Flying Motion Capture System
Our outdoor aerial motion capture system's fleet includes 5 Octocopters, 4 Quadcopters and 4 Helium-based blimps. The Octocopters are 8-rotor VTOL vehicles which are based on the Microkopter's modular payload carrier. For open hardware flight control we use the Openpilot Revolution, interfaced with a 2.4GHz Graupner RC remote transmitter. An Intel i7 based micro-ATX server board and an NVidia Jetson TX1 are used for on board computer vision, aerial navigation and data storage on SSD. Sensors include a USB3 2 MP 60 fps global shutter camera, IMU, 3 axis compass, barometer, GPS receiver and a differential GPS receiver for reference position ground truth. They communicate using a 5GHz USB3 Wifi adapter. The Quadcopters carry the same payload as the octocopters except for the server board.
The blimps use buoyant lifting envelopes between 5 and 10 meters in length. They are actuated with control surfaces on each of their 4 tail-fins in a traditional + layout or a 3 tail-fins layout configured at 120 degrees between them. The 4 tail-fins layout blimps also have a lateral yaw thruster in the bottom tail-fin. Main propulsion are two independently-controllable thrusters - tiltable in pitch on a joint thrust vector axis through the gondola. For open-hardware flight control we use the Openpilot Revolution, interfaced with a 2.4GHz Graupner RC remote transmitter.

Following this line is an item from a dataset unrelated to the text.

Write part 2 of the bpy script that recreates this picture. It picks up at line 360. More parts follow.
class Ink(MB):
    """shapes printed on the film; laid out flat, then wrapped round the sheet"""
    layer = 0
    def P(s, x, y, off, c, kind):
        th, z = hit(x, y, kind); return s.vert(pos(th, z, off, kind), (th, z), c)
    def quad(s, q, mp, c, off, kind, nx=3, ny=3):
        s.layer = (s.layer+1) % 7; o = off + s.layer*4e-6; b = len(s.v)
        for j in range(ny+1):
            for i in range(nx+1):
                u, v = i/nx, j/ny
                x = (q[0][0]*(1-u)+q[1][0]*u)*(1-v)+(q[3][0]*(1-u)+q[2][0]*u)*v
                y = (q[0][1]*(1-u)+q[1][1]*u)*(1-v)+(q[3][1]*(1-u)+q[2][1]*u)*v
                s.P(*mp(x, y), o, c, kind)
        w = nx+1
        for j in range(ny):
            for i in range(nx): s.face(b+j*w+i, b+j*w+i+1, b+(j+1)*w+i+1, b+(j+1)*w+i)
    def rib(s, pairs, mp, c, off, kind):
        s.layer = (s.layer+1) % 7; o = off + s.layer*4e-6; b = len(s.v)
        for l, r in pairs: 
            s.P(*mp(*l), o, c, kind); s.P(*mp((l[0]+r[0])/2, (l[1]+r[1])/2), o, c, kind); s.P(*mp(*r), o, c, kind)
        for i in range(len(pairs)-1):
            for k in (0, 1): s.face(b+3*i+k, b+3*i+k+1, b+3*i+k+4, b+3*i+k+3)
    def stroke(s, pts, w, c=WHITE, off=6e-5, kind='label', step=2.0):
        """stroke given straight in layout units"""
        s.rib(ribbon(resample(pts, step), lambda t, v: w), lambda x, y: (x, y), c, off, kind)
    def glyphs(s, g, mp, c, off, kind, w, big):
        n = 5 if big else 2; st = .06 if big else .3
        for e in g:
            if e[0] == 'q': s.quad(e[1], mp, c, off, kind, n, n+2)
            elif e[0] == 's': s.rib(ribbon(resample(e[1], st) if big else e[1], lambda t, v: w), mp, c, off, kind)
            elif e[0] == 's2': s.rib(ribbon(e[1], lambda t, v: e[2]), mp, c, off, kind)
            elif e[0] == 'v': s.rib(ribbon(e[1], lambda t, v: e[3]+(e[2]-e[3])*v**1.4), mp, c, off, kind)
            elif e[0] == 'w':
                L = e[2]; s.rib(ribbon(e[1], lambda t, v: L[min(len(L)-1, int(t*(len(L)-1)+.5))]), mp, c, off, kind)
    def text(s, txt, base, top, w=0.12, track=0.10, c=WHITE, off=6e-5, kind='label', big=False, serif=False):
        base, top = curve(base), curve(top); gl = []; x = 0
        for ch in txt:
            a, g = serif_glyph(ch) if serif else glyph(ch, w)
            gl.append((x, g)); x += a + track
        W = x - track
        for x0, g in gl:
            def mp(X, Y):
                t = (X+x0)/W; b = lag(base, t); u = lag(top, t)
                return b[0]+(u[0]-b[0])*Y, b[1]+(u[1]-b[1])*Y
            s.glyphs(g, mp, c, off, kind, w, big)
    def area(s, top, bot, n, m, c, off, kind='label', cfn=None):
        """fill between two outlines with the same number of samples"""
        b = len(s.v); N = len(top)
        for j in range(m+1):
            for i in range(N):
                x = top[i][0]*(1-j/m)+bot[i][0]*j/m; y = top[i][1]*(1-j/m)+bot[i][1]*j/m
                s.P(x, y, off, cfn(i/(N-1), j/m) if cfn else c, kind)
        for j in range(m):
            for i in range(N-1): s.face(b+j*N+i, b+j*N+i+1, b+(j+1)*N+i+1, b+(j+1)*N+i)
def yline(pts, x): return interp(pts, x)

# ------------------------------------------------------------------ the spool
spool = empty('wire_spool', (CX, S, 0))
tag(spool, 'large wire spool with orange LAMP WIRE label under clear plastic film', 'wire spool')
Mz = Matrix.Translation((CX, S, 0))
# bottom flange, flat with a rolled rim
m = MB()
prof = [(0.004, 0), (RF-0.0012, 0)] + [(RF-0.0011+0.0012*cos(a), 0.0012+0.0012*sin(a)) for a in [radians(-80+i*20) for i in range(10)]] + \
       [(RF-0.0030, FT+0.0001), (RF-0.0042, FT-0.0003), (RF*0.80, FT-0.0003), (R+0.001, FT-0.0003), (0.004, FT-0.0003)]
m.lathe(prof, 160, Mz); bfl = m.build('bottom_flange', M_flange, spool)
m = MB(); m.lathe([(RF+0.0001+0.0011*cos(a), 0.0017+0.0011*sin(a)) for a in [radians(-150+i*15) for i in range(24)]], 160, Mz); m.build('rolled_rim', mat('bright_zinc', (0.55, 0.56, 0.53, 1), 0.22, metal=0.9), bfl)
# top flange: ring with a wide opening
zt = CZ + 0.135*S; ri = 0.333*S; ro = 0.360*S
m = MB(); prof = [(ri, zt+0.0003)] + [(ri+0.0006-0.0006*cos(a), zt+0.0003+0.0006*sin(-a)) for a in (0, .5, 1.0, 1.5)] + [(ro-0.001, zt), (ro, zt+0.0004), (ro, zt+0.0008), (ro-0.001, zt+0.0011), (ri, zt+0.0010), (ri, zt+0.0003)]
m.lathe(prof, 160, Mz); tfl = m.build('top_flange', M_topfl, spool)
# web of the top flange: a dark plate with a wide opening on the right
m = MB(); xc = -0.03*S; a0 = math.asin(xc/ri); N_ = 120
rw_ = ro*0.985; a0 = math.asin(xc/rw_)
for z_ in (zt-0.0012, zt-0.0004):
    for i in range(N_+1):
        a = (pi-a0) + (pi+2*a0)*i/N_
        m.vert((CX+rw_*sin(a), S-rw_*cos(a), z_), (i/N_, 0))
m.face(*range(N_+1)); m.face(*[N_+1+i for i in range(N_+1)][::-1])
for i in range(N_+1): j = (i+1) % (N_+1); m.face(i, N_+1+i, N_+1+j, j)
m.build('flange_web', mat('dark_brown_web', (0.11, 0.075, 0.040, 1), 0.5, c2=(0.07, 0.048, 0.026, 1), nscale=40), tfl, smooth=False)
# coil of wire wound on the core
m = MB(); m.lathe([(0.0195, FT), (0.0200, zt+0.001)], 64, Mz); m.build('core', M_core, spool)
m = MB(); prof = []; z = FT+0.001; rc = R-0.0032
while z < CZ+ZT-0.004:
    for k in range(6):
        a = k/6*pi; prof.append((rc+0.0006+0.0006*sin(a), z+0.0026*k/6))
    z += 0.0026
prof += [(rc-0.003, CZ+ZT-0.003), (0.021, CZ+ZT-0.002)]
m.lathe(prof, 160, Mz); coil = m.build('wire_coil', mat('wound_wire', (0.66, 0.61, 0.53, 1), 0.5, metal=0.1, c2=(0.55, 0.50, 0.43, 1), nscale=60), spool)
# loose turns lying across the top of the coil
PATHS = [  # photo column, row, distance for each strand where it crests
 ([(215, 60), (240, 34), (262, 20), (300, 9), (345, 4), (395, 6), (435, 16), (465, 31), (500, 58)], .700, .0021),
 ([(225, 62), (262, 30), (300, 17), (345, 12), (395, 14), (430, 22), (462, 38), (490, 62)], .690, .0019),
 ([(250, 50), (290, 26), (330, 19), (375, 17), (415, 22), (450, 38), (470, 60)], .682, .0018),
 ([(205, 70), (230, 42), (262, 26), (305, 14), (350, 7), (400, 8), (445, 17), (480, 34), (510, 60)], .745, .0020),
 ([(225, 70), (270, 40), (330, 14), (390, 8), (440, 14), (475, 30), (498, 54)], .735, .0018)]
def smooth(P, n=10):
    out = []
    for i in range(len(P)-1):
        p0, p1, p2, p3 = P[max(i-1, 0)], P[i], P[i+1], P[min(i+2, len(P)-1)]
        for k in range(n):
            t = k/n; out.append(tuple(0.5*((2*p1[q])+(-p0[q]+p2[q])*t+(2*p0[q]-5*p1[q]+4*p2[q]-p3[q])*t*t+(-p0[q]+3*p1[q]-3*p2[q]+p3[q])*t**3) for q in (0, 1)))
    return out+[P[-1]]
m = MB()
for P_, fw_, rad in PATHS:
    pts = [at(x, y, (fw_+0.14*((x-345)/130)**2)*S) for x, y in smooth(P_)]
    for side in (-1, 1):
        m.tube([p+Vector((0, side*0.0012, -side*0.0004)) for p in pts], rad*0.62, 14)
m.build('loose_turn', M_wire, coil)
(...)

An NVidia Jetson TX2 is used for on-board computer vision, aerial navigation and data storage on SSD. Sensors include IMU, 3 axis compass, barometer, GPS receiver and a differential pressure sensor for airspeed connected to a pitot tube. Communication utilizes 5GHz USB3 Wifi integrated into the main computer.
The data acquired includes RGB Images at up to 60 fps and 6D poses of the aerial vehicles at 100 Hz. Additionally, we also record ground truth (GT) pose data of the tracked person using a body-mounted IMU suit and Diff-GPS tags. GT of Octocopters are recorded using Diff-GPS tags.